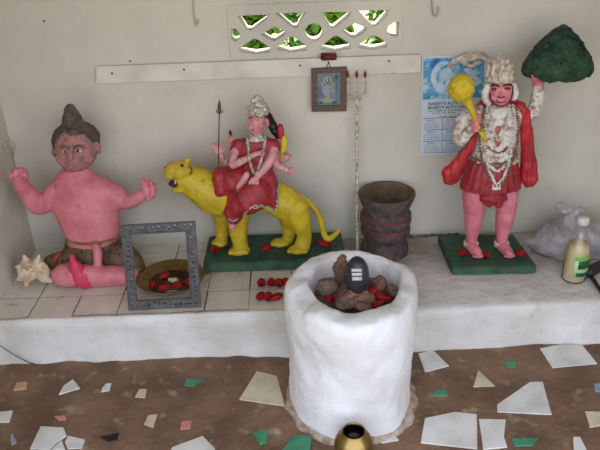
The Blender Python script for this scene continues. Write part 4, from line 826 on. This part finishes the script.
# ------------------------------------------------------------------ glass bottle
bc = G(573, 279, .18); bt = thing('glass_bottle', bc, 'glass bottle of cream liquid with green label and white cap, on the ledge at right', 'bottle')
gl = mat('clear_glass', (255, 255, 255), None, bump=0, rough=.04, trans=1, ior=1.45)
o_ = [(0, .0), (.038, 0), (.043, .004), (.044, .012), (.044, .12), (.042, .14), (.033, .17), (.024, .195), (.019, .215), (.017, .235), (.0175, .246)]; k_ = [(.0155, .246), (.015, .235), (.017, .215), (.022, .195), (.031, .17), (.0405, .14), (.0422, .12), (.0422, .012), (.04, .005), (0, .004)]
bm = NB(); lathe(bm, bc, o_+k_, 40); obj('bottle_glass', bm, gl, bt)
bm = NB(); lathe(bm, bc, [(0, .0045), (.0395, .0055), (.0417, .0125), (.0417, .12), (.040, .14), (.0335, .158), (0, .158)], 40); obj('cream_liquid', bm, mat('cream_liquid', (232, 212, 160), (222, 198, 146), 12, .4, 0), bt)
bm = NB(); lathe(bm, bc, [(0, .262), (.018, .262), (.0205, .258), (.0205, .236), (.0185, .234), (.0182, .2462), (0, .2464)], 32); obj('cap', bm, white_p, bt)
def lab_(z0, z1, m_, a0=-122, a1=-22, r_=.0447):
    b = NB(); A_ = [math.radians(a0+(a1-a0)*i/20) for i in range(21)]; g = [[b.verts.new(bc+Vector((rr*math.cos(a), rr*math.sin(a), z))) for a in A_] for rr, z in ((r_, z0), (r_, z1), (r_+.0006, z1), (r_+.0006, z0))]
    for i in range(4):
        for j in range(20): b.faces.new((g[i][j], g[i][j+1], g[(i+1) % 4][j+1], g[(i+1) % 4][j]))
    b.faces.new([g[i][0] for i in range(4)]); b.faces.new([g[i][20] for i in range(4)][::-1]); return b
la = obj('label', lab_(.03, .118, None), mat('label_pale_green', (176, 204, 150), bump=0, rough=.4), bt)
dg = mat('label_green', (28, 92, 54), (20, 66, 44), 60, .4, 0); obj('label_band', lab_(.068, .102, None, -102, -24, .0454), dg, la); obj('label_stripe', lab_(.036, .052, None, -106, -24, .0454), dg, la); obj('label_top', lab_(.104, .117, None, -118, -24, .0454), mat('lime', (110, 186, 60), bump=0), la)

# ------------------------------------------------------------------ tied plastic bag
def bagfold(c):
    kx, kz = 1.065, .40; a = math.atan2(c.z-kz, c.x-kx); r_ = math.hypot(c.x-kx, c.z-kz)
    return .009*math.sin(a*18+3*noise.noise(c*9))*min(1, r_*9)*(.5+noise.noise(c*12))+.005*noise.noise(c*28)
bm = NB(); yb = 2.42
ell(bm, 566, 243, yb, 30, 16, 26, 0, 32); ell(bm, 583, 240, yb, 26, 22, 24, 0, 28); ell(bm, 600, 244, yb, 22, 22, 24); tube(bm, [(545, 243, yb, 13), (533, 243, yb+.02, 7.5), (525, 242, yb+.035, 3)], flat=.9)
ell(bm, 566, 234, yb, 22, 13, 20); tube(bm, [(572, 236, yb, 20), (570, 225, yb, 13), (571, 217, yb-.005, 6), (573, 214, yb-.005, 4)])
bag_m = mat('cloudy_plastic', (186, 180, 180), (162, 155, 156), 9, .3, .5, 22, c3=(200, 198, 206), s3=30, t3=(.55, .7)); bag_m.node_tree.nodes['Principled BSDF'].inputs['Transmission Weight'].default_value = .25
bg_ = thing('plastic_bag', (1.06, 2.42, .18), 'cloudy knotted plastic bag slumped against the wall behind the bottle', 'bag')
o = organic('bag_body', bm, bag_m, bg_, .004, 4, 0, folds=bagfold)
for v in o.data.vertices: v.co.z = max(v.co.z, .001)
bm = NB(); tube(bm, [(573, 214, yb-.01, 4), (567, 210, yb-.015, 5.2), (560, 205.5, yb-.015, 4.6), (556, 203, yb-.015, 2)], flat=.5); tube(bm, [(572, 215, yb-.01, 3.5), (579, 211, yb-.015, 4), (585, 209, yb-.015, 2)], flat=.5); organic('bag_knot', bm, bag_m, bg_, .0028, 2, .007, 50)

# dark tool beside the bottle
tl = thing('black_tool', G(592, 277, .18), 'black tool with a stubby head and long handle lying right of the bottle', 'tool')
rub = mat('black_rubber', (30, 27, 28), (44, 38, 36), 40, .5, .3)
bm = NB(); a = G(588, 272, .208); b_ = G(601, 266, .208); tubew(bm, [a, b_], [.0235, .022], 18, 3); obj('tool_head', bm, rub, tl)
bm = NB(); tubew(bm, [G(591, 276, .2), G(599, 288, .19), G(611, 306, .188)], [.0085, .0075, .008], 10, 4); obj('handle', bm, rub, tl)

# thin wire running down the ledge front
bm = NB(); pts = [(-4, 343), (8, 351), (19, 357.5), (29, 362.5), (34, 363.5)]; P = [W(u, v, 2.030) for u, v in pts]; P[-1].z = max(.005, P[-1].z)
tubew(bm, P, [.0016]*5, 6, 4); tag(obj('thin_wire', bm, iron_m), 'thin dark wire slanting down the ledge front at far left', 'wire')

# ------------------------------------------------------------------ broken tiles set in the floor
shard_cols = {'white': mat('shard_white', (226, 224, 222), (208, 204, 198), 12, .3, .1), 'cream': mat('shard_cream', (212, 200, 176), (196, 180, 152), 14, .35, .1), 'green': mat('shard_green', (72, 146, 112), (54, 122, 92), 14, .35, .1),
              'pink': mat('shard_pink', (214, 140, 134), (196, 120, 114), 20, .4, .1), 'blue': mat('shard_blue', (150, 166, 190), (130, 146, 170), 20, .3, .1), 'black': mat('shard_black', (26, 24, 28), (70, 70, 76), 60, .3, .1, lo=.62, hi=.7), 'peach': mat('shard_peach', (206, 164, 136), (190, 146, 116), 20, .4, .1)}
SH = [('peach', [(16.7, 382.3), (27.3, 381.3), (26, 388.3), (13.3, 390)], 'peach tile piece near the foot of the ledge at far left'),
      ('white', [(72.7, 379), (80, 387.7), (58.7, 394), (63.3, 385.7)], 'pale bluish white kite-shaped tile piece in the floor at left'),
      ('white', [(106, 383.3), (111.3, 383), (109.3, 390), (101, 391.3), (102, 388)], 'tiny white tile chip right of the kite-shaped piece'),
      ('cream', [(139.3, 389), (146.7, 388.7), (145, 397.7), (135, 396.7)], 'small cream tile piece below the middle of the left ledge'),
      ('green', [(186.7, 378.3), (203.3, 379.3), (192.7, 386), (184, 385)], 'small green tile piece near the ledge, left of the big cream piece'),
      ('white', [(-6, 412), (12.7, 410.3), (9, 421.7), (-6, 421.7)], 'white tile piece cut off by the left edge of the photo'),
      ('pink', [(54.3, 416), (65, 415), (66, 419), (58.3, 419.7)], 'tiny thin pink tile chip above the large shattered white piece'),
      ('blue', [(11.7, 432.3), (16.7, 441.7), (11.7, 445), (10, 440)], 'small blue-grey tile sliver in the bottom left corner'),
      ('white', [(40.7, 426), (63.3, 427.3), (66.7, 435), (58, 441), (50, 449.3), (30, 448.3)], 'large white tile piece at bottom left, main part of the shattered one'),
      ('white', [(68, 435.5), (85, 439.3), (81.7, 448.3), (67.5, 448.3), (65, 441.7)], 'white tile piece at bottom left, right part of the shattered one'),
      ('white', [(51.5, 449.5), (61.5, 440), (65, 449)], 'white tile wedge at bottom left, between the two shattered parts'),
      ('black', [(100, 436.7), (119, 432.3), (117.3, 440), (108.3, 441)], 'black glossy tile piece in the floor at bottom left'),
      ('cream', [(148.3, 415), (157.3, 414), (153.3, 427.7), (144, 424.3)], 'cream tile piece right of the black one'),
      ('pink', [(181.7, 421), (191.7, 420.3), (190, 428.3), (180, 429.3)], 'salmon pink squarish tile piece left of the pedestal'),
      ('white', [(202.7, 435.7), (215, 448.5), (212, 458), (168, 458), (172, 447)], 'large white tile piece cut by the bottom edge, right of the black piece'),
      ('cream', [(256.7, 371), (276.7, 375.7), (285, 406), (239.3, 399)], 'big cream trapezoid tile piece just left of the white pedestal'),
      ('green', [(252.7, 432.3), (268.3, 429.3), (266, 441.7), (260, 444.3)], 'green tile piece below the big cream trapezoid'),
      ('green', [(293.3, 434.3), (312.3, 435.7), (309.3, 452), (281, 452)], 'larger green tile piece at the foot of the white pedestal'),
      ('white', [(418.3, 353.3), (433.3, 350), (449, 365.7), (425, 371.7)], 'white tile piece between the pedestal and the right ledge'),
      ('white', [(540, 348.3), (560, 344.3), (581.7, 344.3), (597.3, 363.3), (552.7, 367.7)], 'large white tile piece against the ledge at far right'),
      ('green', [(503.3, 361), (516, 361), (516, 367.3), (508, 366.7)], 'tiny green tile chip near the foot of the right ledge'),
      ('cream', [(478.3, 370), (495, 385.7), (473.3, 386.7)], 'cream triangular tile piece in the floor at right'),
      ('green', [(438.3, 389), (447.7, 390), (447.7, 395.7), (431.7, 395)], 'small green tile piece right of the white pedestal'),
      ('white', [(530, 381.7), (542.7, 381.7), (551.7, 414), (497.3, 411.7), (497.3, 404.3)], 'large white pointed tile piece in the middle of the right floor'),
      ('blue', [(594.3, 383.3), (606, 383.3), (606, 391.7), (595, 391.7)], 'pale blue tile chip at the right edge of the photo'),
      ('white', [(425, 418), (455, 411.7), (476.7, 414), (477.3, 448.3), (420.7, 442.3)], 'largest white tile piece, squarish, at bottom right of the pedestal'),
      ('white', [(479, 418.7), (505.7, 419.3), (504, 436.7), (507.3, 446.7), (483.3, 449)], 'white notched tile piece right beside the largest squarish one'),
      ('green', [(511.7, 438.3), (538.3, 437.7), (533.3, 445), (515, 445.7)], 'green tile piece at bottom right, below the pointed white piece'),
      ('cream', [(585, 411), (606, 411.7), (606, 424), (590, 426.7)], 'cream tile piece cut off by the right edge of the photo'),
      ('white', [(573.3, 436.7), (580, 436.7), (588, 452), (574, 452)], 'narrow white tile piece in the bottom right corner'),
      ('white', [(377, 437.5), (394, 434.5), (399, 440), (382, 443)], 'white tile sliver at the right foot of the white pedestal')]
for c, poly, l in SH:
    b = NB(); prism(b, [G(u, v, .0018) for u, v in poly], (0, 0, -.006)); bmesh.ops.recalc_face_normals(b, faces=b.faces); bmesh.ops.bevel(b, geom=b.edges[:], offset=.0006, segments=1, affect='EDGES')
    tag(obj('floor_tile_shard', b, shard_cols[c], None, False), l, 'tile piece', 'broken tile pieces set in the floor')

Given instruction —
With all pictures left out, please transcribe exactly the lines from the start of the material through the line with "60), bump=0), la)".

Exercise answer —
The Blender Python script for this scene continues. Write part 4, from line 826 on. This part finishes the script.
# ------------------------------------------------------------------ glass bottle
bc = G(573, 279, .18); bt = thing('glass_bottle', bc, 'glass bottle of cream liquid with green label and white cap, on the ledge at right', 'bottle')
gl = mat('clear_glass', (255, 255, 255), None, bump=0, rough=.04, trans=1, ior=1.45)
o_ = [(0, .0), (.038, 0), (.043, .004), (.044, .012), (.044, .12), (.042, .14), (.033, .17), (.024, .195), (.019, .215), (.017, .235), (.0175, .246)]; k_ = [(.0155, .246), (.015, .235), (.017, .215), (.022, .195), (.031, .17), (.0405, .14), (.0422, .12), (.0422, .012), (.04, .005), (0, .004)]
bm = NB(); lathe(bm, bc, o_+k_, 40); obj('bottle_glass', bm, gl, bt)
bm = NB(); lathe(bm, bc, [(0, .0045), (.0395, .0055), (.0417, .0125), (.0417, .12), (.040, .14), (.0335, .158), (0, .158)], 40); obj('cream_liquid', bm, mat('cream_liquid', (232, 212, 160), (222, 198, 146), 12, .4, 0), bt)
bm = NB(); lathe(bm, bc, [(0, .262), (.018, .262), (.0205, .258), (.0205, .236), (.0185, .234), (.0182, .2462), (0, .2464)], 32); obj('cap', bm, white_p, bt)
def lab_(z0, z1, m_, a0=-122, a1=-22, r_=.0447):
    b = NB(); A_ = [math.radians(a0+(a1-a0)*i/20) for i in range(21)]; g = [[b.verts.new(bc+Vector((rr*math.cos(a), rr*math.sin(a), z))) for a in A_] for rr, z in ((r_, z0), (r_, z1), (r_+.0006, z1), (r_+.0006, z0))]
    for i in range(4):
        for j in range(20): b.faces.new((g[i][j], g[i][j+1], g[(i+1) % 4][j+1], g[(i+1) % 4][j]))
    b.faces.new([g[i][0] for i in range(4)]); b.faces.new([g[i][20] for i in range(4)][::-1]); return b
la = obj('label', lab_(.03, .118, None), mat('label_pale_green', (176, 204, 150), bump=0, rough=.4), bt)
dg = mat('label_green', (28, 92, 54), (20, 66, 44), 60, .4, 0); obj('label_band', lab_(.068, .102, None, -102, -24, .0454), dg, la); obj('label_stripe', lab_(.036, .052, None, -106, -24, .0454), dg, la); obj('label_top', lab_(.104, .117, None, -118, -24, .0454), mat('lime', (110, 186, 60), bump=0), la)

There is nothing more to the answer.